▼▼▼
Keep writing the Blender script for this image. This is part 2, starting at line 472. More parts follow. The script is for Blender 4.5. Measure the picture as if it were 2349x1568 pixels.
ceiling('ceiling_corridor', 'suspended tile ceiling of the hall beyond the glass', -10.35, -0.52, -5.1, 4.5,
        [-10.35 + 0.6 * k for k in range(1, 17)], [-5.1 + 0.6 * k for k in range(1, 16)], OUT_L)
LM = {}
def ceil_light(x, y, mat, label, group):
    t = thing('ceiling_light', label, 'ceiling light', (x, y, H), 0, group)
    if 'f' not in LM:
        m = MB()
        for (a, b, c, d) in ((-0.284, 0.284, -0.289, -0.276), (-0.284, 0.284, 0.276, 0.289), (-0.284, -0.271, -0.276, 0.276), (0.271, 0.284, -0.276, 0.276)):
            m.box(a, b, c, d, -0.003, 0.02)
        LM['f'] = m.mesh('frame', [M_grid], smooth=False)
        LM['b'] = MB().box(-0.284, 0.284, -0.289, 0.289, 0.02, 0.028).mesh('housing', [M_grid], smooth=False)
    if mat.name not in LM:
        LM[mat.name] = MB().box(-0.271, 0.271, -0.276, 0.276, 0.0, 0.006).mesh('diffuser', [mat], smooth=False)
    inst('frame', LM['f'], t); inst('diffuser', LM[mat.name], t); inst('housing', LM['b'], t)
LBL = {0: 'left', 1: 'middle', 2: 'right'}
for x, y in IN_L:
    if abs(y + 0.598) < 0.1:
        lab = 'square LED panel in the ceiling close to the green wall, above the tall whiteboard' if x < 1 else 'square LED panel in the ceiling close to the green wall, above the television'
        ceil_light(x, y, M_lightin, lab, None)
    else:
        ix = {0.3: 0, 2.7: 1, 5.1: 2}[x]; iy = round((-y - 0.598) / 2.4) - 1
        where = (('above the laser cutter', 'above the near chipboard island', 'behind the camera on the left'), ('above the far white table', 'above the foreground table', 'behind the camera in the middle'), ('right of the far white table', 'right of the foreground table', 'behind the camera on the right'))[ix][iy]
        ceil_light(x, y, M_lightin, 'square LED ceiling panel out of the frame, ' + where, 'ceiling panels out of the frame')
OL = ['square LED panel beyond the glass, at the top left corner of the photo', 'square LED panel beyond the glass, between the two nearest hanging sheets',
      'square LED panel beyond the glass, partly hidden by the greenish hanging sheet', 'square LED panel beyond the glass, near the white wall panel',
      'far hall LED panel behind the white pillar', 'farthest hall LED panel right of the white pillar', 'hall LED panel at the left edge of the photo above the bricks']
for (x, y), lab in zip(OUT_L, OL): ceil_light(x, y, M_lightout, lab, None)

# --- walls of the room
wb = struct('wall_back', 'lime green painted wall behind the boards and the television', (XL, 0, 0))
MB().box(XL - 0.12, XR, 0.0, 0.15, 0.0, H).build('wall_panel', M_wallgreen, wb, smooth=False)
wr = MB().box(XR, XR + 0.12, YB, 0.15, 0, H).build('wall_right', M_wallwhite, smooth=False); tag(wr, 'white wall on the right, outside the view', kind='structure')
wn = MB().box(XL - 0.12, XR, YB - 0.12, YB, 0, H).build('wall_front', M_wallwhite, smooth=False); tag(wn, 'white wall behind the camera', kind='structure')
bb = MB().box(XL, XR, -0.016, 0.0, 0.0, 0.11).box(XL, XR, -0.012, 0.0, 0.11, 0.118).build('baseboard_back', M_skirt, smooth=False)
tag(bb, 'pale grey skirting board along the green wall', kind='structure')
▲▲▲
▼▼▼
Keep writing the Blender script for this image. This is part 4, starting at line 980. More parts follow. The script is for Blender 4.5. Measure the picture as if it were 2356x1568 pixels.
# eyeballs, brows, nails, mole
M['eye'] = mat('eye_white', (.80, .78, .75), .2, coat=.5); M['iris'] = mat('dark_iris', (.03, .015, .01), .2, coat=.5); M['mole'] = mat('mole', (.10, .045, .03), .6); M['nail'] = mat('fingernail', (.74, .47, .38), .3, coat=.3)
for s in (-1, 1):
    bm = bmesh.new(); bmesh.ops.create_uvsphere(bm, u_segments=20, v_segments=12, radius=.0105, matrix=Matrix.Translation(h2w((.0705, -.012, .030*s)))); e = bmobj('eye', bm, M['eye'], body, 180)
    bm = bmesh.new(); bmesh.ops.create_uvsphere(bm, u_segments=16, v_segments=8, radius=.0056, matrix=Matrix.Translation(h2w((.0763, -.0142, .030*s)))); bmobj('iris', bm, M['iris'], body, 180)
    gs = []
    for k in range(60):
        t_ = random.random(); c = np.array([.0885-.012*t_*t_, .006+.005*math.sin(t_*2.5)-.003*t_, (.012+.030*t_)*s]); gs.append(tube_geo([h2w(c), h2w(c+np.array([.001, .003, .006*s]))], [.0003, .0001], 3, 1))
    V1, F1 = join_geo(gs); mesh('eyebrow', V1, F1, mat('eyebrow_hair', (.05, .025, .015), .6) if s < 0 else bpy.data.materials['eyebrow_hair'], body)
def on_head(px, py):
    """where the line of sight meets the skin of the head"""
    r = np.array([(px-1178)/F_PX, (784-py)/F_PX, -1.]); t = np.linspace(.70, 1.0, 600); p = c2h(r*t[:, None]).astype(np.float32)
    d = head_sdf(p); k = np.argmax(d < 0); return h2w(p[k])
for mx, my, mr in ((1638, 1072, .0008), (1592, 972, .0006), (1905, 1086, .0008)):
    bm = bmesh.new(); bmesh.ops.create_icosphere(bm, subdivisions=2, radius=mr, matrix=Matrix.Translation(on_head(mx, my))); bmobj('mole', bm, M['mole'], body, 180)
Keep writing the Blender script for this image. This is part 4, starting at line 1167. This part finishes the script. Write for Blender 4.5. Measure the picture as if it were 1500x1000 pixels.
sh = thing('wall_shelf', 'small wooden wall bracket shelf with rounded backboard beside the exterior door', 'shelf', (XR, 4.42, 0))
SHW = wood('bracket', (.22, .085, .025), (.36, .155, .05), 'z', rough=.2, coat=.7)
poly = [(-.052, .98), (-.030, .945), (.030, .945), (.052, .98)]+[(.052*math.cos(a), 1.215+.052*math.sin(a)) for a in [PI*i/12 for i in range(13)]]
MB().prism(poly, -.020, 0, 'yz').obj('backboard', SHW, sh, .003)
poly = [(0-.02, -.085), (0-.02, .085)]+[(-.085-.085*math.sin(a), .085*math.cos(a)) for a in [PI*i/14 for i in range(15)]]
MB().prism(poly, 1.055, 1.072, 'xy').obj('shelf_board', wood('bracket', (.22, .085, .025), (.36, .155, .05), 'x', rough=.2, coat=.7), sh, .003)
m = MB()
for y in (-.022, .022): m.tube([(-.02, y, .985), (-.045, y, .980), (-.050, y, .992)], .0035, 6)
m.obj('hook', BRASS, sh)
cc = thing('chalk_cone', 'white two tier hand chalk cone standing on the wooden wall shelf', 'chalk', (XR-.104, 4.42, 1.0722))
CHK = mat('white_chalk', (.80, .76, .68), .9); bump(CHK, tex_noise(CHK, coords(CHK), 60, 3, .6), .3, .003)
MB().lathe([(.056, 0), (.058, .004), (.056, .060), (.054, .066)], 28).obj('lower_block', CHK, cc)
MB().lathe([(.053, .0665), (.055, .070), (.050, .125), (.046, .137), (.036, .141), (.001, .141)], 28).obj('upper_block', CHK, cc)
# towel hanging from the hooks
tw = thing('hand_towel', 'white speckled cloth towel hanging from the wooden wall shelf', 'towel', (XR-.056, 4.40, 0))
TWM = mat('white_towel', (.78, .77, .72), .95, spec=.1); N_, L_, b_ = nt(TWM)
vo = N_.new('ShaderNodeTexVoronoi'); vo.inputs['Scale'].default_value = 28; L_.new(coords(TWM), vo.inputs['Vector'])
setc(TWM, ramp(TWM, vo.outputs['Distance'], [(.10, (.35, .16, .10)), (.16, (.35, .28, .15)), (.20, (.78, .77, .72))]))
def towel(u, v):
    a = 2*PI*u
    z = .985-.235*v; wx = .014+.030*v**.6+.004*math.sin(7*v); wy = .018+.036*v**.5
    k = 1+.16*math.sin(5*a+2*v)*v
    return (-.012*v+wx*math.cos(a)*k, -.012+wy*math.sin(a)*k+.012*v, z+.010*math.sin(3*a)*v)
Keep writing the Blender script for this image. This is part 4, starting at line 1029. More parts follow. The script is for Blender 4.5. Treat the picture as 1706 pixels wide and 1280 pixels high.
▲▲▲
▼▼▼
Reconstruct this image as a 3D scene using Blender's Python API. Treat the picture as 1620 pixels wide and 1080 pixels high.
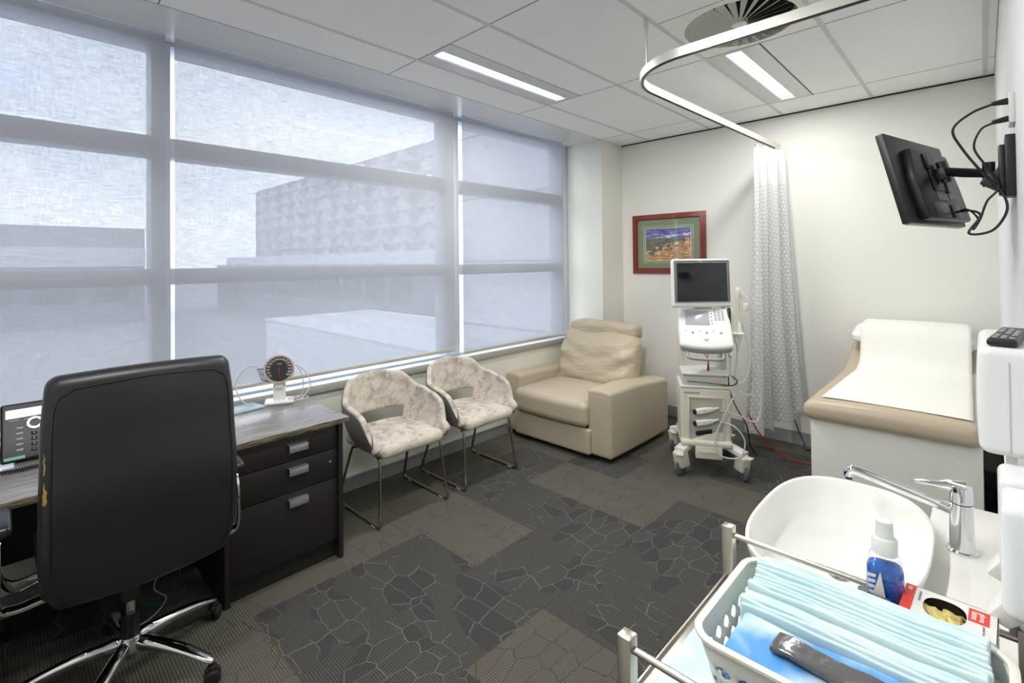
▲▲▲
Instructions for the task: Extract all lines from the data in which "pixels" is found.

Complete output:
Keep writing the Blender script for this image. This is part 2, starting at line 472. More parts follow. The script is for Blender 4.5. Measure the picture as if it were 2349x1568 pixels.
Keep writing the Blender script for this image. This is part 4, starting at line 980. More parts follow. The script is for Blender 4.5. Measure the picture as if it were 2356x1568 pixels.
Keep writing the Blender script for this image. This is part 4, starting at line 1167. This part finishes the script. Write for Blender 4.5. Measure the picture as if it were 1500x1000 pixels.
Keep writing the Blender script for this image. This is part 4, starting at line 1029. More parts follow. The script is for Blender 4.5. Treat the picture as 1706 pixels wide and 1280 pixels high.
Reconstruct this image as a 3D scene using Blender's Python API. Treat the picture as 1620 pixels wide and 1080 pixels high.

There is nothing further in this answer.